■ PROBLEM DESCRIPTION ■
Find every line in the records below that holds the word "pixels" and copy it.

------ DATASET EXCERPTS

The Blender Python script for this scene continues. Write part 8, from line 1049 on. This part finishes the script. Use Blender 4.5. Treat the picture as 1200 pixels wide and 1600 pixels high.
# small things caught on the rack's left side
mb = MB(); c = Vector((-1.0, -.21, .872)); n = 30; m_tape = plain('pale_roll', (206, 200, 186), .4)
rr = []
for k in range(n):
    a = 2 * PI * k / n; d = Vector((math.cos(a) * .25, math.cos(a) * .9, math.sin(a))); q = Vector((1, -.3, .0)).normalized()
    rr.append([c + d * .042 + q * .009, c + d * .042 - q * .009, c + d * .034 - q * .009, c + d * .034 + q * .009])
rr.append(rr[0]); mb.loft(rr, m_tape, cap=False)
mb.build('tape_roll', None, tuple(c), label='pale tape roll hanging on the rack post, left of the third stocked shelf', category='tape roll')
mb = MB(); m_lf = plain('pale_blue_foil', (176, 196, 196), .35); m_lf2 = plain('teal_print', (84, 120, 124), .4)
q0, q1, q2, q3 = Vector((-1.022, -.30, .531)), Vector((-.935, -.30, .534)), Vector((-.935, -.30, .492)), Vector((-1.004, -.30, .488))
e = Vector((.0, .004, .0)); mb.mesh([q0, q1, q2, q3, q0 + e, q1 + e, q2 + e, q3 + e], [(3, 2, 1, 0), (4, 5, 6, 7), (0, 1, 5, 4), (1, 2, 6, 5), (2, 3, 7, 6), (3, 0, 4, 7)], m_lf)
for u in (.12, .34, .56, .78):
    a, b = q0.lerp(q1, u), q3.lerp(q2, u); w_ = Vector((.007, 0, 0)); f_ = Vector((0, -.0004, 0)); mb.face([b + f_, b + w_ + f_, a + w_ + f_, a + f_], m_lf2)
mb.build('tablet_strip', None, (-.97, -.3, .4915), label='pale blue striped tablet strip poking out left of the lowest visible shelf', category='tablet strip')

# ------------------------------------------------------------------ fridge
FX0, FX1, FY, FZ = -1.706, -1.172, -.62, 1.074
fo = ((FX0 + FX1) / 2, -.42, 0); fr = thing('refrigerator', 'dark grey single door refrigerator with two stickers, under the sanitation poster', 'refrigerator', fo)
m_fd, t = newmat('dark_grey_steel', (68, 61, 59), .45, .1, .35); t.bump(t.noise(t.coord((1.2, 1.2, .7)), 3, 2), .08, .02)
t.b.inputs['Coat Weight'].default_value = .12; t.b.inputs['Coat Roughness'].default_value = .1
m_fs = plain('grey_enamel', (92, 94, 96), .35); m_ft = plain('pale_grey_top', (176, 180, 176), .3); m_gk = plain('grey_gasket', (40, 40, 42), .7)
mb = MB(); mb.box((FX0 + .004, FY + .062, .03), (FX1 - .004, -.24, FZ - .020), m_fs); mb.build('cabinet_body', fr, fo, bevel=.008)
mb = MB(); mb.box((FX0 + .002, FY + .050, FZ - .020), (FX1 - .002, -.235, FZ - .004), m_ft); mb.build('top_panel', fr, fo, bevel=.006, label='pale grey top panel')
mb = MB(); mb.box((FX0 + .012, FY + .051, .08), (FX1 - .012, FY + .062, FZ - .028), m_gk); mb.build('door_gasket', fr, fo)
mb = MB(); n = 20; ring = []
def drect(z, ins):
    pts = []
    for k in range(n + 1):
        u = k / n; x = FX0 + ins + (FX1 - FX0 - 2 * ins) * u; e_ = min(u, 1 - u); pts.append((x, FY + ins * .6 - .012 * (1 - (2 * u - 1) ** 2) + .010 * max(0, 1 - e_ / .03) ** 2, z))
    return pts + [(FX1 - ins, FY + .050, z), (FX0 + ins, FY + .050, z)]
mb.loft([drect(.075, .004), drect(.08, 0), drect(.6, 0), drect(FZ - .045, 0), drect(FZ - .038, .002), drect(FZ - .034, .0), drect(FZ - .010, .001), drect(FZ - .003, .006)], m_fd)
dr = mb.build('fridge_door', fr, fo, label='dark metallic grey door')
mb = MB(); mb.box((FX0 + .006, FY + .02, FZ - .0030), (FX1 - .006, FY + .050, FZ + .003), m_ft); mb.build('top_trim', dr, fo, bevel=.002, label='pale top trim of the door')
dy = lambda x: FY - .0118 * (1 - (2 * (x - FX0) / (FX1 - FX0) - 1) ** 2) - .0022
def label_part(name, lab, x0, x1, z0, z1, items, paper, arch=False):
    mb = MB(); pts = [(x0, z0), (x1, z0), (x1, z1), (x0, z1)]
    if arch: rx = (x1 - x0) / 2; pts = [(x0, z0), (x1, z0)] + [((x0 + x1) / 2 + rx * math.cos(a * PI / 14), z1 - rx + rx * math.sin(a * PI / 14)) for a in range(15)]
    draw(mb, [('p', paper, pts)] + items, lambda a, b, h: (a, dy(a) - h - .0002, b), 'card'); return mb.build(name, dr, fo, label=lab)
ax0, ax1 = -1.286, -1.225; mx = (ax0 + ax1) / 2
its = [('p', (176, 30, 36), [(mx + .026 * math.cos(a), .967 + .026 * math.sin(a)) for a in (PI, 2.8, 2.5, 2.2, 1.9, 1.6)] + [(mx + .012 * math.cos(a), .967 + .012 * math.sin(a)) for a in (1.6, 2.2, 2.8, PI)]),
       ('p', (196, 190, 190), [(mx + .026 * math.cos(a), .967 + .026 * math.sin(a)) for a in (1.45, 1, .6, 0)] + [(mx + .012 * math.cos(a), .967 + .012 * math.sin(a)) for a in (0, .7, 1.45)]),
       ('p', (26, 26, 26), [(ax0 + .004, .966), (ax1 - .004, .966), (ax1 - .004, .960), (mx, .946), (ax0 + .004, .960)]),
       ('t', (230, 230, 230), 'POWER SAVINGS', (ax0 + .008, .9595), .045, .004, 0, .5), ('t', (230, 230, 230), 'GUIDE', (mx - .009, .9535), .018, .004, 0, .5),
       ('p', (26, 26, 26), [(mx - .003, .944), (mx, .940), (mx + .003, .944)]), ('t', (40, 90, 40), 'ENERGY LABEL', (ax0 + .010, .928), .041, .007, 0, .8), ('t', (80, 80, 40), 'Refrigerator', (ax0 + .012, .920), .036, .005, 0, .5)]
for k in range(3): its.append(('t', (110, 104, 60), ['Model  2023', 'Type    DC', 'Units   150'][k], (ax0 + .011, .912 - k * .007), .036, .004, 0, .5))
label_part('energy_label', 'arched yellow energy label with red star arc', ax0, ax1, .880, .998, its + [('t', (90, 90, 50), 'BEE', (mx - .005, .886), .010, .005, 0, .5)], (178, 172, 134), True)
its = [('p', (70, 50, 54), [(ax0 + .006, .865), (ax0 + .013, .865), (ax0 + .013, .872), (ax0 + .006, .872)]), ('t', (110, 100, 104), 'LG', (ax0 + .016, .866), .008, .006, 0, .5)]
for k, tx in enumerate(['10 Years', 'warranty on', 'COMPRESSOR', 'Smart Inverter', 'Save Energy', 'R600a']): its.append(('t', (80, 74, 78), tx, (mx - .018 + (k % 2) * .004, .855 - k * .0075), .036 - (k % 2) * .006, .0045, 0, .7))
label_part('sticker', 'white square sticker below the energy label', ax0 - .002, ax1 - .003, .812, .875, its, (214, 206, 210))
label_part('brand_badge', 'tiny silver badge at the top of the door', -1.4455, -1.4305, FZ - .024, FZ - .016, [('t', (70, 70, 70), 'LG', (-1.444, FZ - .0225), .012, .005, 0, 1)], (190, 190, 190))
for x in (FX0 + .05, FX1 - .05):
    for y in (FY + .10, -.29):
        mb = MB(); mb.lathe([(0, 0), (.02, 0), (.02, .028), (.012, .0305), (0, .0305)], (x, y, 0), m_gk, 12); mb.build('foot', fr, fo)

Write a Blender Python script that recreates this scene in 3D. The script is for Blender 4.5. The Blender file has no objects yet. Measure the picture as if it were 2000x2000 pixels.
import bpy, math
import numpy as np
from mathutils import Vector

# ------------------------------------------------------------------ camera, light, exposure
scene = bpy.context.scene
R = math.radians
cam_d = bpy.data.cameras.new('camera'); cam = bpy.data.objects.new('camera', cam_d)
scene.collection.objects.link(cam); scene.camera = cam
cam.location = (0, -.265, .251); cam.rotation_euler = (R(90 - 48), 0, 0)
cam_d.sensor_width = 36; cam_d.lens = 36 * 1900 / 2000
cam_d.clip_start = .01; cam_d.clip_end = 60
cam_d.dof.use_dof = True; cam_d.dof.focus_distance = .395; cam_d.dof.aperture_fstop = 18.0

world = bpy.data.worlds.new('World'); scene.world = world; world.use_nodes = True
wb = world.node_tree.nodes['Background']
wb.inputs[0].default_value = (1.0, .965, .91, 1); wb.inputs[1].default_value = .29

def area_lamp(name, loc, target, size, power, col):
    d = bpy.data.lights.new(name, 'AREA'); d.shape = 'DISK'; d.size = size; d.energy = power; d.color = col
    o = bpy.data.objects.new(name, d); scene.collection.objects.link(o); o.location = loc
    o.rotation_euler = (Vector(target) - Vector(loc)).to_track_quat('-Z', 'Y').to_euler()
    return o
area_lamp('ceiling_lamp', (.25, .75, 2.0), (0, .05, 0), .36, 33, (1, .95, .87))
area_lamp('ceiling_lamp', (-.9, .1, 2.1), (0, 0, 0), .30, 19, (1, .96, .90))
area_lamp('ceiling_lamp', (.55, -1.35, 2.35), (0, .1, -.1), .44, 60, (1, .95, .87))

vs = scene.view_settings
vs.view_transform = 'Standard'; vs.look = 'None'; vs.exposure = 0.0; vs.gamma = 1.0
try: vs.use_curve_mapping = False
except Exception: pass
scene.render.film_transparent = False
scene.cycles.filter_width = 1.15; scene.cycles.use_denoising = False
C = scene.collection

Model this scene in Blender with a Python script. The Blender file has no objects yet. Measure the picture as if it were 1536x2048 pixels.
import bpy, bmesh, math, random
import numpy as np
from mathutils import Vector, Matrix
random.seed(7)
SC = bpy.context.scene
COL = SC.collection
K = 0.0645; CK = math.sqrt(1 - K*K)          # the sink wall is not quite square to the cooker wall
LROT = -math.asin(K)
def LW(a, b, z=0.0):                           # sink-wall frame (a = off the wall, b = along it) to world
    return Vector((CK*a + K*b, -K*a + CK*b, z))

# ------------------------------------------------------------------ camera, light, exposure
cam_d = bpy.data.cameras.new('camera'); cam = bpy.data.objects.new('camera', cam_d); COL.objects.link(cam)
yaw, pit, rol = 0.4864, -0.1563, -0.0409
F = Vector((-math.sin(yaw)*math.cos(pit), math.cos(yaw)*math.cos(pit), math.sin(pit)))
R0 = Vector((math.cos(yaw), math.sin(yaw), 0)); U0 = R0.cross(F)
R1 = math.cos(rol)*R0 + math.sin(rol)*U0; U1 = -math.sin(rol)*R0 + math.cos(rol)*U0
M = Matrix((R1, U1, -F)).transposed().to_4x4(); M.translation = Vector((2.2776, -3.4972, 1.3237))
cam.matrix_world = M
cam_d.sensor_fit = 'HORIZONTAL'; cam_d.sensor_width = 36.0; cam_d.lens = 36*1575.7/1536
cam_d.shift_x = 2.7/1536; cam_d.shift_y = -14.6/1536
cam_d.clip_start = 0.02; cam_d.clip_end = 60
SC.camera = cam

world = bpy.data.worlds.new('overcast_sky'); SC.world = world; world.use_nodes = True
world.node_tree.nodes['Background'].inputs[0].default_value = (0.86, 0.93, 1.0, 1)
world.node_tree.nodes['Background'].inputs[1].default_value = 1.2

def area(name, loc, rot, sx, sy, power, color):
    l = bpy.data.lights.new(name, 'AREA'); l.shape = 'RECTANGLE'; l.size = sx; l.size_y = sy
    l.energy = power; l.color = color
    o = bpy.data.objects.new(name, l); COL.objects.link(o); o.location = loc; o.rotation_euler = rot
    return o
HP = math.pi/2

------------

■ RESULT OF THIS EXERCISE ■
The Blender Python script for this scene continues. Write part 8, from line 1049 on. This part finishes the script. Use Blender 4.5. Treat the picture as 1200 pixels wide and 1600 pixels high.
Write a Blender Python script that recreates this scene in 3D. The script is for Blender 4.5. The Blender file has no objects yet. Measure the picture as if it were 2000x2000 pixels.
Model this scene in Blender with a Python script. The Blender file has no objects yet. Measure the picture as if it were 1536x2048 pixels.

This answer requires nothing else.